Entouré d’un DJ, d’une équipe de danseurs, d’un chanteur et d’un chauffeur de salle, tous habillés de vêtements siglés Daddy Yankee et appuyé par une dose raisonnable d’effets pyrotechniques et d’écrans géants, le rappeur a rapidement passé en revue son répertoire, de ses premiers tubes comme « Limbo » à ses dernières collaborations comme « Mayor Que Yo », faisant danser ses fans sous une chaleur étouffante.
Même si une grande partie du public portait encore des couches quand « Gasolina » est sorti, la chanson a réussi à donner un second souffle à la foule.
L’excitation suscitée par le tube a rapidement été éclipsée par celle déclenchée par « Despacito », le méga tube planétaire de 2017 sur lequel il accompagne Luis Fonzi. La chanson est, de très loin, celle qui a enregistré le plus de vues sur YouTube, à savoir 6,2 milliards (soit presque une vue par habitant de la planète, même si je suis sûr que mes enfants sont responsables d’au moins un milliard d’entre elles).
La plupart des chansons connues interprétées lors du concert étaient, en réalité, des collaborations avec d’autres artistes, une tendance chez le chanteur ces dernières années, lui qui n’a pas sorti d’albums depuis son « King Daddy » en 2013. Le fait est sans doute révélateur de la nouvelle industrie musicale, dans laquelle les chansons en streaming ont supplanté les albums et où les recettes sont surtout réalisées lors des tournées.
Le concert, son troisième en Israël depuis 2015, était l’avant-dernier de sa tournée Con Calma, d’après sa reprise en espagnol du tube de rap dancehall de 1992, « Informer » du rappeur canadien Snow, peut-être l’un des rares à rapper plus vite que Daddy Yankee.

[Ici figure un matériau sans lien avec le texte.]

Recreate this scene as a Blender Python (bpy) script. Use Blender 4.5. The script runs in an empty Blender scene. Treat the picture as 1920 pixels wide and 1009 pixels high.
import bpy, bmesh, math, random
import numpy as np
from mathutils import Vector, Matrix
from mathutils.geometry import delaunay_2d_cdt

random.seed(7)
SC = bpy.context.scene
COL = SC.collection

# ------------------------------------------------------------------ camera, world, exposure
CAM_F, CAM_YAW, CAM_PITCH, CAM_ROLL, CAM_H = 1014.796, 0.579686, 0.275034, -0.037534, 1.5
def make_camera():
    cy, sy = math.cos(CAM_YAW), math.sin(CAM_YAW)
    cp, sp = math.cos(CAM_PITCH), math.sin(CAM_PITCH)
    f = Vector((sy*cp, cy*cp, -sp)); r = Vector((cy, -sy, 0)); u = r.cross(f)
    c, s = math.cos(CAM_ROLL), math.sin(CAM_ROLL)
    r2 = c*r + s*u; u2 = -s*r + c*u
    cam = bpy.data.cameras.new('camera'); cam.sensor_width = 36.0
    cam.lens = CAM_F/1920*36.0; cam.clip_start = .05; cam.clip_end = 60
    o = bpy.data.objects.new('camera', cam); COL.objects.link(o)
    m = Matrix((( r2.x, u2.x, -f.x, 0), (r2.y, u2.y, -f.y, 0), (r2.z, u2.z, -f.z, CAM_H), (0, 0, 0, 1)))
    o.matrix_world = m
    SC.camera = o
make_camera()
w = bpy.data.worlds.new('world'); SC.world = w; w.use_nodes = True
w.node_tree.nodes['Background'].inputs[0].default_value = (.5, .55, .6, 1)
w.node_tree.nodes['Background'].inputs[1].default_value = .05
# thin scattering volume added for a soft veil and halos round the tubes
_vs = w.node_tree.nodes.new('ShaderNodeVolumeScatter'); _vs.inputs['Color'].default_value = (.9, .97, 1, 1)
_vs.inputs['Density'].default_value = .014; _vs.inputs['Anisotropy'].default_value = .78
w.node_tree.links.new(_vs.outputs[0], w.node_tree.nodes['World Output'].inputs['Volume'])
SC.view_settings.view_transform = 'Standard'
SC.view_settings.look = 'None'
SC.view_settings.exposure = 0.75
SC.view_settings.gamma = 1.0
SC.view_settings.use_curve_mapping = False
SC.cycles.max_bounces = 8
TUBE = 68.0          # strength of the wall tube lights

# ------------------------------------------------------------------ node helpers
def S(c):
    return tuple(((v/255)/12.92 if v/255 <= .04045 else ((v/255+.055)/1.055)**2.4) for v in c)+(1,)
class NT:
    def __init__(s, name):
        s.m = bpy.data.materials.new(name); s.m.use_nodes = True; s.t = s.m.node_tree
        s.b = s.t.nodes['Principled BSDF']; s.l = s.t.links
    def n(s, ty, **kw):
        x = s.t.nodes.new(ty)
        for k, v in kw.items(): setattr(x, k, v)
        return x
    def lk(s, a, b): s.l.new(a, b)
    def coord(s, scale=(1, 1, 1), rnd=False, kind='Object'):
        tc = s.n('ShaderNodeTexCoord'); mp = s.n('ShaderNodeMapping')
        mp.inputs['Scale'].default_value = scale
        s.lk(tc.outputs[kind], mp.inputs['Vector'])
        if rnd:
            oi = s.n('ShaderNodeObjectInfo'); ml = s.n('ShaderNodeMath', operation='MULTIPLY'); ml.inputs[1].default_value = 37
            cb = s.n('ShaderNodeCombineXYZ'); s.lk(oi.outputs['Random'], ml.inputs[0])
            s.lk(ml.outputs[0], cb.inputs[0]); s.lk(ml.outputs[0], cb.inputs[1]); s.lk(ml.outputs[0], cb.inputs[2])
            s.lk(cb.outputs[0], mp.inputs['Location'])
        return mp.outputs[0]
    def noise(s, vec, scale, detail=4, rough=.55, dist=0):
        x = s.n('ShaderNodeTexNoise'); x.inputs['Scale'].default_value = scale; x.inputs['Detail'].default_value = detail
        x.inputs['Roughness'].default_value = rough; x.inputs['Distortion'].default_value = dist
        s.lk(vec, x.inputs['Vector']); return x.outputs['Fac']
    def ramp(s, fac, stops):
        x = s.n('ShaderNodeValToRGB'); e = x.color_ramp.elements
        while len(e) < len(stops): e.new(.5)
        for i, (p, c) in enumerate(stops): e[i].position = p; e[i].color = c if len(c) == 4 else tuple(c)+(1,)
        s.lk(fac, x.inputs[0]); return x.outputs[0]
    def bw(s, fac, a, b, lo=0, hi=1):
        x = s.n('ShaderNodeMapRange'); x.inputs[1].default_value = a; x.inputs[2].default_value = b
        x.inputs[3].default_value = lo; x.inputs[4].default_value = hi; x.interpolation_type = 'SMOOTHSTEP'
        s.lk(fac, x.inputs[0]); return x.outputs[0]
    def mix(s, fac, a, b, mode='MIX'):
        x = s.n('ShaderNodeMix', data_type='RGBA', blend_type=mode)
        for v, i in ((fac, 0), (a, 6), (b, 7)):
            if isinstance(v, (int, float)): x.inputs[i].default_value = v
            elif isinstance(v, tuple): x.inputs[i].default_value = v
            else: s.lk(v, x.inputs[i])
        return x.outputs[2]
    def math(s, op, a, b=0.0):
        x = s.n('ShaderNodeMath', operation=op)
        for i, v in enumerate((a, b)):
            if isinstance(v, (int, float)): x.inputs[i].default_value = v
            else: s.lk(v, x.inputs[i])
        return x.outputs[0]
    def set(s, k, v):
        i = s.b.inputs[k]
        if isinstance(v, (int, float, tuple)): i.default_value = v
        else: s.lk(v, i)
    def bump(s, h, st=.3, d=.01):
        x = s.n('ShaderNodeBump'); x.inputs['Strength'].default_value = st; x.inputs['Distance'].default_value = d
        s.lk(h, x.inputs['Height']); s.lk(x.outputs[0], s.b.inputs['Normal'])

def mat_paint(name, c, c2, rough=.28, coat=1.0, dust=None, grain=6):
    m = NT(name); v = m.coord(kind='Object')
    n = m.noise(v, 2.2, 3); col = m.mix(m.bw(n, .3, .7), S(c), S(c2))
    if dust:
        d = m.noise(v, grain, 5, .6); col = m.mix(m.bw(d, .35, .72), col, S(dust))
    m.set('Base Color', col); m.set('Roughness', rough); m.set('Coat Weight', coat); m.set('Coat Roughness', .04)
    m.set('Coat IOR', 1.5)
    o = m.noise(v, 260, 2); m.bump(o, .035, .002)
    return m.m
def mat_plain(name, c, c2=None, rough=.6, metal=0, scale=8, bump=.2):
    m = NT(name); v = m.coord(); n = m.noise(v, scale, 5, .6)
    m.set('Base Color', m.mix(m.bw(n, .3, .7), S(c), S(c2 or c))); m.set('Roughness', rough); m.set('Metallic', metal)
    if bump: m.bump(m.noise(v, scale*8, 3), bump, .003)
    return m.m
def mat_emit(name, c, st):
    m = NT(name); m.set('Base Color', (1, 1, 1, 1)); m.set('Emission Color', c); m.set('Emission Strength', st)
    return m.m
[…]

Entre les chansons, néanmoins Daddy Yankee a suffisamment ralenti son débit pour discuter avec le public. Contrairement à d’autres artistes qui se soucient peu d’évoquer l’endroit où ils sont, il a donné à ses fans ce qu’ils voulaient, répétant « Israël » et « Tel Aviv » (mais pas Rishon Lezion, cela étant) et réagissant aux différents drapeaux d’Amérique latine brandis par la foule.
« À chaque fois que je viens ici, je me sens chez moi », a-t-il lancé sous les clameurs, remerciant sans arrêt le public en espagnol, en anglais et en hébreu.

« Todah Raba » s’avère être la seule expression qu’il semble avoir retenue en hébreu après trois visites en quatre ans. Il tentait de combler son manque de connaissances avec de l’espagnol, comme quand il a lancé « Shalom de la henta« .
« J’apprends », a-t-il plaisanté.
Mais comme il l’a prouvé à d’innombrables reprises en faisant se trémousser des Américains, des Européens et d’autres non hispanophones sur de la musique qu’ils ne comprenaient pas (son premier tube parlait d’essence et d’un chat qui est en fait une voiture, qui est en réalité une femme ; quant à son plus gros titre, il s’agit d’une description imagée d’une relation sexuelle), ce qu’on dit importe moins que le rythme sur lequel on le dit.